Dal 21 marzo, giornata internazionale contro la discriminazione razziale, sarà possibile vedere al cinema “Il venerabile W.“, terza e ultima parte di una sorta di “trilogia del male”, iniziata da Schroeder nel 1974 con “Il Generale Idi Amin Dada”, ritratto del dittatore ugandese e seguito nel 2007 da “L’avvocato del terrore” su Jacques Verges, l’avvocato franco siamese che difese addirittura criminali nazisti come Klaus Barbie o negazionisti come Roger Garaudy.
La W. sta per Wirathu, un monaco birmano buddista altamente rispettato e influente che definisce i musulmani dei “cani pazzi” , esortando i suoi fedeli al massacro del popolo musulmano dei Rohingya. Eppure il buddismo, praticato dal 90% degli abitanti del paese, è una “religione”, ma più, è una pratica, che fonda la propria essenza su un modo di vivere pacifico, tollerante e non violento.
“La domanda, dopo ogni genocidio o crimine contro l’umanità, pulizia etnica, è sempre la stessa: come è potuto accadere? Per quanto riguarda i Rohingya in questo film c’è la risposta” ha detto Riccardo Noury portavoce di Amnesty International.
Il documentario di Schroeder ci fa capire proprio come sia stato possibile che da delle parole di odio si arrivasse a delle azioni di odio. “Ho sempre considerato il buddismo – ha detto il regista – come una delle ultime illusioni dell’Occidente, ovvero l’unica religione che fino a questo momento aveva evitato i fanatismi e gli estremismi. L’unica pratica che aveva addirittura predetto la sua stessa fine, il Buddha in persona dichiarò che la sua dottrina sarebbe durata 5000 anni e poi non ve ne sarebbe rimasta traccia. Per questo ho sempre pensato al buddismo come uno dei tesori più preziosi dell’umanità”.
E invece. Il massacro e la deportazione dei Rohingya stanno a dimostrare il contrario. Con la complicità di Aung San Suu Kyi che alla fine, nel silenzio generale, sta dalla parte del potere e dei militari.
Schroeder, già regista di Il mistero Von Bulow, ha il grande merito di intervistare il glaciale Wirathu dopo mesi di ricerche fatte in gran segreto e visti turistici per passare inosservato. Lo convince dicendogli che Marine LePen stava “esportando” in Francia idee molto simili alle sue e che sarebbe stato felice di ascoltarlo. E’ un ascolto senza giudizio quello del regista iraniano-svizzero, ma, parola dopo parola, ci si rende conto di quanta e quale violenza terrificante emani Wirathu. Un uomo capace di negare gli stupri dei militari sulle donne Rohingya “perché i corpi di quelle donne sono troppo disgustosi”.

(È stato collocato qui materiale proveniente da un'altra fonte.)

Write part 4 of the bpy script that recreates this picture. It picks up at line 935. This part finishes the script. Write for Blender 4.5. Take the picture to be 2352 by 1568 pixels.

Lo spettatore diventa l’unico giudice, attraverso attraverso immagini d’archivio risalenti agli anni Settanta, video e scene girate live mentre la stessa violenza accadeva.
La paura di una razza “contaminata”, di un’invasione, di una supremazia, di parole religiose mal interpretate, ecco come la meccanica di una violenza si scatena, fotogramma dopo fotogramma. Il Venerabile W. è quasi una radiografia di una pulizia etnica mentre avviene sotto i nostri occhi. Pensiamo sempre che l’orrore sia sempre altrove anche se la Birmania è lontana e lo è ancora di più Christchurch in Nuova Zelanda, ma finchè non impareremo rispetto e tolleranza saremo sempre un’umanità recidiva e incline al male più spaventoso. Hitler era dietro l’angolo e non abbiamo saputo fermarlo.
Ci sono documentari necessari all’evoluzione, alla pietas e all’humanitas e questo è uno di quelli. Non possiamo più permettere che certe cose accadano, fosse anche solo ai nostri vicini di casa.